La pessima chiusura del 2018, che ha visto l’indice Hang Seng arretrare del 14%, allunga la propria ombra sul 2019, iniziato con il peggior debutto dal 1995: nella prima seduta del nuovo anno, ieri la Borsa di Hong Kong ha lasciato sul terreno un altro 2,8%. Per lo Shanghai Composite Index la perdita si è attestata all’1,2%.
I listini hanno reagito all’ennesimo sintomo di malessere dell’economia cinese, che quest’anno è prevista in crescita del 6,2%, secondo le stime della Banca mondiale, contro il 6,5% atteso per il 2018 dal Governo di Pechino e il 6,9 messo a segno nel 2017. Le preoccupazioni per la Cina sono state condivise anche dalle borse europee, e da Wall Street, ma soltanto per la prima parte degli scambi; in seguito gli indici hanno ridimensionato le perdite, per Piazza Affari arrivate al 2%. E in serata il Dow Jones ha chiuso in positivo, con il comparto energetico e quello bancario ad avere la meglio rispetto al fronte asiatico.

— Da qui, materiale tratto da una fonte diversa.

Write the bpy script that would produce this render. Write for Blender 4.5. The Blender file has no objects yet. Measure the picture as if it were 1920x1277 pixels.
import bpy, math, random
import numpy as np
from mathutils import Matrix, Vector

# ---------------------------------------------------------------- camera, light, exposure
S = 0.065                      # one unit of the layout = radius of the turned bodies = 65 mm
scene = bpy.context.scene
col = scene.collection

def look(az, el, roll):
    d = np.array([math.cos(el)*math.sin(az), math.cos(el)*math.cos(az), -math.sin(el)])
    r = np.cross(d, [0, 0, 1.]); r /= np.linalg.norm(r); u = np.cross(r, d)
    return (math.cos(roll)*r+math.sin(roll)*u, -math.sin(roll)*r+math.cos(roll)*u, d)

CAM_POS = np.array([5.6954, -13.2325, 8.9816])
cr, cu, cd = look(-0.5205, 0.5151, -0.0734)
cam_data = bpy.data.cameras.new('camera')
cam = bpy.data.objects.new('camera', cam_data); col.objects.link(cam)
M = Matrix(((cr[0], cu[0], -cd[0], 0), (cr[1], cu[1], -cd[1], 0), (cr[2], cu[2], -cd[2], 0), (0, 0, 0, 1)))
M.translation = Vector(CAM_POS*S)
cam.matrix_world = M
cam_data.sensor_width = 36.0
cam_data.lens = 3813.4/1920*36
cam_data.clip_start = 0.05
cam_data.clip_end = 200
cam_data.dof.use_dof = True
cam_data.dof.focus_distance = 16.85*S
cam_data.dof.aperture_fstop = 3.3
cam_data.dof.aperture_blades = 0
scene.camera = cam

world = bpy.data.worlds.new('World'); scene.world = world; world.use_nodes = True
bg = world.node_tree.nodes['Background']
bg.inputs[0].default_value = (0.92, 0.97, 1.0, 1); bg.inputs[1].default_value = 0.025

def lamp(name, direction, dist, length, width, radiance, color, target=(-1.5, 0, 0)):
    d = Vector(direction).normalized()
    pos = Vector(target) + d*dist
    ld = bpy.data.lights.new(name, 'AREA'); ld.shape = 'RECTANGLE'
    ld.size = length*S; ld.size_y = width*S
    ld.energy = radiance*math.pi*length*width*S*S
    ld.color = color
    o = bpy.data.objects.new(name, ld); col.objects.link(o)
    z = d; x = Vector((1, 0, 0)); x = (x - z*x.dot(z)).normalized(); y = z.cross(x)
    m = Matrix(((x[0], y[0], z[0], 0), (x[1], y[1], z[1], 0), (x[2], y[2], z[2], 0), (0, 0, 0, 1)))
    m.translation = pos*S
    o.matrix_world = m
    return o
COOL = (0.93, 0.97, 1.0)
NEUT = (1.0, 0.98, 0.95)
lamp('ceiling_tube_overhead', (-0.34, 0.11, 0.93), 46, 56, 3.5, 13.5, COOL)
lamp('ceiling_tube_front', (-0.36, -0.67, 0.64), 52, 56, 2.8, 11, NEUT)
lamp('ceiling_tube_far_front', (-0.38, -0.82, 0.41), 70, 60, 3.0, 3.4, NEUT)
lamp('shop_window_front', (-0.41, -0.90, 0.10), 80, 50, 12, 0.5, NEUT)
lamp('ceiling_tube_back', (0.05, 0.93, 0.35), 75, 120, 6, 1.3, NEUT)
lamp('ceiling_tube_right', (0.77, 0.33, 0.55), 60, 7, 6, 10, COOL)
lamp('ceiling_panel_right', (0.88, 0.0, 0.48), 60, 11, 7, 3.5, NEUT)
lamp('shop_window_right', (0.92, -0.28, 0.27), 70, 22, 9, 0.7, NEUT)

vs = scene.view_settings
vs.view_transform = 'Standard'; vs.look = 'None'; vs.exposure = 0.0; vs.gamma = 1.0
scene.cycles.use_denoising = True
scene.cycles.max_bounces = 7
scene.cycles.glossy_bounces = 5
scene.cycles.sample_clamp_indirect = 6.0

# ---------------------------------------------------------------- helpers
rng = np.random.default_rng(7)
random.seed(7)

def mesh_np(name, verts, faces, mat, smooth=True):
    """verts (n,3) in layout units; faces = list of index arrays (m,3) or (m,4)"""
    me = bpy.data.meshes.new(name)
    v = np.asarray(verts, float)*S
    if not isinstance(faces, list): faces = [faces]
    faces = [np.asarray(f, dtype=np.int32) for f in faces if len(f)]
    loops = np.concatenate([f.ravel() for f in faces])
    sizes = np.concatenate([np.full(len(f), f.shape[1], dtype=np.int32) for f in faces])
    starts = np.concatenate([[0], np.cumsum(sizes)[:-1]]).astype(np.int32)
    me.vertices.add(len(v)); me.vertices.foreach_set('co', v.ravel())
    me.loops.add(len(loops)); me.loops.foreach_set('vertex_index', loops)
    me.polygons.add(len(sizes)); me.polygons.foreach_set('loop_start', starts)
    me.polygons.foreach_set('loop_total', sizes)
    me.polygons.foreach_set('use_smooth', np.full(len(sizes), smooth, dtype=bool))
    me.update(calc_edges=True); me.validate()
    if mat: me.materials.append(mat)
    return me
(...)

Dove, questa volta, a portare cattive notizie era stato il Caixin-Markit Manufacturing Purchasing Managers Index (Pmi) di dicembre, rilasciato ieri mattina: l’indicatore, che misura soprattutto l’attività delle aziende del settore privato,segna una flessione a 49,7 punti dai 50,2 di novembre. Per la prima volta dal maggio del 2017, il dato sfonda la soglia dei 50 punti, sotto la quale l’attività economica è considerata in contrazione.
La rilevazione è in linea con il Pmi “ufficiale”, diffuso lunedì, che misura in particolare l’attività delle aziende di Stato e che a sua volta registra la contrazione del settore manifatturiero della seconda economia del mondo, con una flessione a 49,4 punti (contro 50 del mese precedente): in questo caso, era dal luglio del 2016 che non si registrava una lettura sotto lo spartiacque dei 50 punti.
Hanno pesato, e continueranno a farlo nel 2019, la debolezza degli ordini sul mercato interno e internazionale. In questo caso, il calo complessivo dei nuovi ordini è il primo in due anni e mezzo e arriva malgrado i tagli dei listini dei prezzi di vendita praticato dalle aziende per sostenere i volumi. La riduzione degli ordini all’export, invece, è ormai una costante ed è il nono consecutivo. Le tensioni commerciali con gli Stati Uniti si fanno sentire e a poco sembra servire la fragile tregua raggiunta di recente da Donald Trump e Xi Jinping, che pure è servita a rimandare di 90 giorni i nuovi dazi decisi da Washington per il 1° gennaio su 200 miliardi di dollari di beni importati dalla Cina.
E le aziende continuano a ridurre i livelli occupazionali: il taglio di posti di lavoro nel settore ha ormai raggiunto una striscia ininterrotta di 62 mesi.
Secondo dati diffusi la scorsa settimana, i profitti delle società industriali a novembre sono diminuiti per la prima volta in tre anni. Nello stesso mese, le vendite al dettaglio sono aumentate al ritmo più lento da 15 anni.
Diversi economisti,come Iris Pang di Ing, si aspettano a questo punto che il Governo acceleri sulle misure di sostegno per l’economia, dopo quelle avviate in estate e dopo gli annunci dello scorso mese, che prospettavano nuovi tagli delle tasse e investimenti in infrastrutture. Proprio ieri è arrivato il via libera su otto progetti di collegamento ferroviario, per un valore di 33,8 miliardi di dollari.
Accanto alle misure allo studio del Governo ci sono gli interventi della Banca centrale, che continua a fornire liquidità a medio e breve termine al sistema finanziario.
Nel suo discorso di fine anno, il presidente Xi ha assicurato che il Governo farà in modo da evitare un rallentamento troppo brusco della crescita: l’anno appena iniziato è il 70° dalla nascita della Repubblica popolare cinese.